I had the same argument 5 months ago about sealed VHS tapes, and I agree about the movies that were not will known, like the movie kill Command, it came out in 2015 but I didn't know about it until 2 years ago.
My limited edition copy of Pieces has a nudie puzzle like in the movie. I know when it came out, the puzzle alone was going for 100 bucks. Haven't checked on the price since then though.
Shelf life. What is the use of encapsulation if an product if it no longer holds the medium? All physical media has a shelf life. I can see it with paper items like cards, comics & such to extend the life. But with mediums like CD, Blu-rays and such it you run into issues of disc rot and data loss.
Another issue is that these are all copies from the original film itself.
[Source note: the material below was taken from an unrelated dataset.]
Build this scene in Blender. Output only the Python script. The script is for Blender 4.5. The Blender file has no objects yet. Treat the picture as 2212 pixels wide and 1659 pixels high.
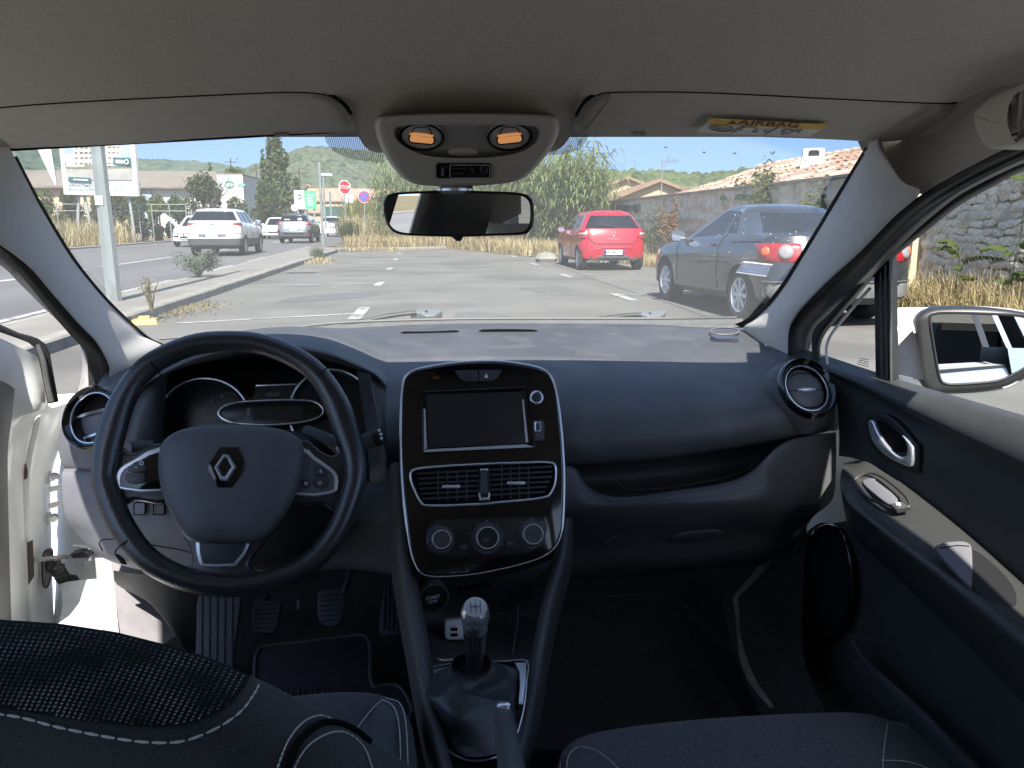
import bpy, bmesh, math, random
import numpy as np
from mathutils import Vector, Matrix
S = bpy.context.scene
COL = S.collection
R = math.radians
rnd = random.Random(7)
# ---------------------------------------------------------------- camera, sky, sun, exposure
EYE = np.array([-0.055, 0.0, 1.17])
FPX, CX, CY = 1640.0, 1106.0, 829.5
YAW, PITCH = R(6.7), math.atan(349.5 / 1640.0)
FW = np.array([math.sin(YAW) * math.cos(PITCH), math.cos(YAW) * math.cos(PITCH), -math.sin(PITCH)])
RT = np.array([math.cos(YAW), -math.sin(YAW), 0.0])
UP = np.cross(RT, FW)
cam_d = bpy.data.cameras.new('camera')
cam = bpy.data.objects.new('camera', cam_d)
COL.objects.link(cam)
S.camera = cam
cam_d.sensor_width = 36.0
cam_d.lens = 36.0 * FPX / 2212.0
cam_d.clip_start, cam_d.clip_end = 0.02, 9000.0
cam.matrix_world = Matrix(((RT[0], UP[0], -FW[0], EYE[0]), (RT[1], UP[1], -FW[1], EYE[1]),
      (RT[2], UP[2], -FW[2], EYE[2]), (0, 0, 0, 1)))
SUN_EL, SUN_AZ = R(50), R(-1.8)          # the sun stands behind the car; shadows fall forward
world = bpy.data.worlds.new('World')
S.world = world
world.use_nodes = True
wt = world.node_tree
sky = wt.nodes.new('ShaderNodeTexSky')
sky.sky_type = 'NISHITA'
sky.sun_disc = False
sky.sun_elevation = SUN_EL
sky.sun_rotation = R(180) + SUN_AZ
sky.air_density = 1.0
sky.dust_density = 0.6
sky.ozone_density = 1.4
bg = wt.nodes['Background']
bg.inputs['Strength'].default_value = 0.09
tcw = wt.nodes.new('ShaderNodeTexCoord')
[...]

There is no true first printing on these mediums unless it’s the film itself.
I wonder if betamax and laserdisc will be next. The comics worth something are rare since not many around or made it from 50-60s. Some of these vhs as you spoke on sold a ton of copies.
Grading is even more stupid for movies! WATA Games is SCAM! and now vhs? please stop!
Good presentation and I strongly agree with all you said. The only graded items I collect are old US coins graded by NGC and PCGS which is well worth the investment for scarce coins.
I collect VHS and have a few sealed ones but I know their value is limited
According to Reserved Investments, apparently VGA (Video Game Authority) is starting to get into grading VHS. What are your thoughts about it?